### TASK INSTRUCTIONS
Transcribe the material verbatim in full; the pictures do not belong in the copy.
++++ COLLECTED MATERIAL
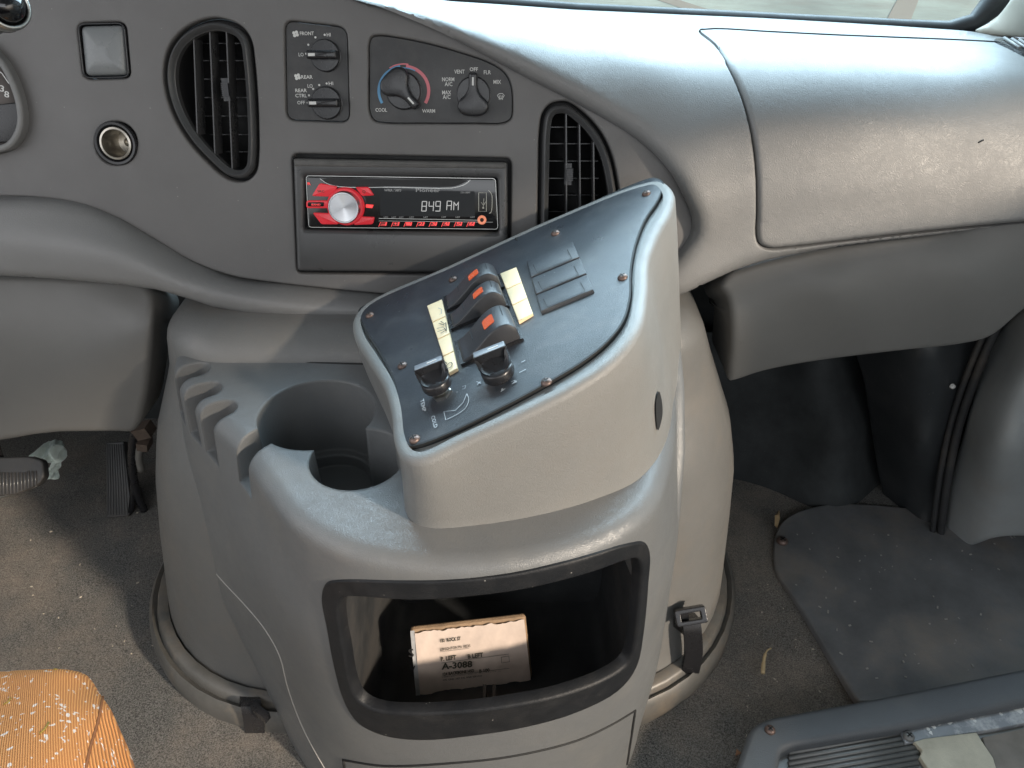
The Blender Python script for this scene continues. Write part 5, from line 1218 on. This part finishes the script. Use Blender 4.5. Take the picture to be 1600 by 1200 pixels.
# cable clutter between knee panel and cover
cb = thing('cable_bracket', onY(226, 690, .8), 'rusty bracket with a dangling cable in the gap left of the engine cover', 'bracket')
mb = MB(); mb.box(onY(225, 672, .80), (1, 0, .3), (0, 1, 0), (-.3, 0, 1), .02, .02, .016); mb.box(onY(226, 693, .80), (1, 0, -.2), (0, 1, 0), (.2, 0, 1), .014, .02, .012); mb.go('bracket_body', mat('grimy_metal', (.09, .065, .05), .6, mottle=.4, mscale=80), cb, smooth=False)
mb = MB(); mb.tube(spl([tuple(onY(a, b, .84)) for a, b in ((212, 660), (206, 720), (214, 770), (226, 800), (236, 850))], 5, False), .006, 8); mb.go('cable', M['blackp'], cb)
mb = MB(); mb.tube(spl([tuple(onY(a, b, .80)) for a, b in ((222, 690), (217, 712), (221, 735))], 4, False), .005, 8); mb.go('cable', M['tread'], cb)

# ================================================================== DRIVER SEAT
t = TPS([(0, 1036, .335), (110, 1036, .335), (150, 1062, .335), (60, 1060, .315), (60, 1150, .27), (-60, 1150, .27), (-60, 1036, .335), (160, 1110, .305), (180, 1150, .295), (225, 1200, .29), (150, 1200, .262), (60, 1300, .215), (228, 1300, .27)])
seat = thing('driver_seat', onY(40, 1150, .25) - Vector((0, 0, .35)), 'orange fleck-patterned fabric seat corner in the lower left', 'seat')
sc = patch('seat_cushion', spl([(-80, 1038), (0, 1036), (60, 1032), (110, 1033), (138, 1040), (156, 1056), (175, 1090), (196, 1130), (214, 1168), (228, 1210), (240, 1300), (-80, 1300)], 5), t.surf(), M['fabric'], seat, sp=11, bev=.014, thick=.10, noise=lambda p: .0012 * math.sin(p.x * 60) * math.sin(p.y * 47))
sbv = bvh_of(sc)
groove(dens(spl([(143, 1043), (150, 1062), (160, 1080), (158, 1100), (152, 1130), (140, 1170), (132, 1210)], 4, False), 6, False), .0011, 'seam_stitching', mat('seam_dark', (.2, .07, .02), .8), seat, bv=sbv)
for a, b, c_, d_ in ((62, 1147, 76, 1129), (6, 1101, 17, 1091), (84, 1046, 92, 1043)):
    groove([(a, b), ((a+c_)/2 + 1, (b+d_)/2 + 2), (c_, d_)], .0007, 'loose_thread', mat('thread', (.22, .14, .02), .8), seat, bv=sbv)

0 and print('BOX', A_, B_, C_, D_, N_, LZ); 0 and print([tuple(round(c,3) for c in p) for p in r2[::8]])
++++++++
### REPLY TO THE EXERCISE
The Blender Python script for this scene continues. Write part 5, from line 1218 on. This part finishes the script. Use Blender 4.5. Take the picture to be 1600 by 1200 pixels.
# cable clutter between knee panel and cover
cb = thing('cable_bracket', onY(226, 690, .8), 'rusty bracket with a dangling cable in the gap left of the engine cover', 'bracket')
mb = MB(); mb.box(onY(225, 672, .80), (1, 0, .3), (0, 1, 0), (-.3, 0, 1), .02, .02, .016); mb.box(onY(226, 693, .80), (1, 0, -.2), (0, 1, 0), (.2, 0, 1), .014, .02, .012); mb.go('bracket_body', mat('grimy_metal', (.09, .065, .05), .6, mottle=.4, mscale=80), cb, smooth=False)
mb = MB(); mb.tube(spl([tuple(onY(a, b, .84)) for a, b in ((212, 660), (206, 720), (214, 770), (226, 800), (236, 850))], 5, False), .006, 8); mb.go('cable', M['blackp'], cb)
mb = MB(); mb.tube(spl([tuple(onY(a, b, .80)) for a, b in ((222, 690), (217, 712), (221, 735))], 4, False), .005, 8); mb.go('cable', M['tread'], cb)

# ================================================================== DRIVER SEAT
t = TPS([(0, 1036, .335), (110, 1036, .335), (150, 1062, .335), (60, 1060, .315), (60, 1150, .27), (-60, 1150, .27), (-60, 1036, .335), (160, 1110, .305), (180, 1150, .295), (225, 1200, .29), (150, 1200, .262), (60, 1300, .215), (228, 1300, .27)])
seat = thing('driver_seat', onY(40, 1150, .25) - Vector((0, 0, .35)), 'orange fleck-patterned fabric seat corner in the lower left', 'seat')
sc = patch('seat_cushion', spl([(-80, 1038), (0, 1036), (60, 1032), (110, 1033), (138, 1040), (156, 1056), (175, 1090), (196, 1130), (214, 1168), (228, 1210), (240, 1300), (-80, 1300)], 5), t.surf(), M['fabric'], seat, sp=11, bev=.014, thick=.10, noise=lambda p: .0012 * math.sin(p.x * 60) * math.sin(p.y * 47))
sbv = bvh_of(sc)
groove(dens(spl([(143, 1043), (150, 1062), (160, 1080), (158, 1100), (152, 1130), (140, 1170), (132, 1210)], 4, False), 6, False), .0011, 'seam_stitching', mat('seam_dark', (.2, .07, .02), .8), seat, bv=sbv)
for a, b, c_, d_ in ((62, 1147, 76, 1129), (6, 1101, 17, 1091), (84, 1046, 92, 1043)):
    groove([(a, b), ((a+c_)/2 + 1, (b+d_)/2 + 2), (c_, d_)], .0007, 'loose_thread', mat('thread', (.22, .14, .02), .8), seat, bv=sbv)

0 and print('BOX', A_, B_, C_, D_, N_, LZ); 0 and print([tuple(round(c,3) for c in p) for p in r2[::8]])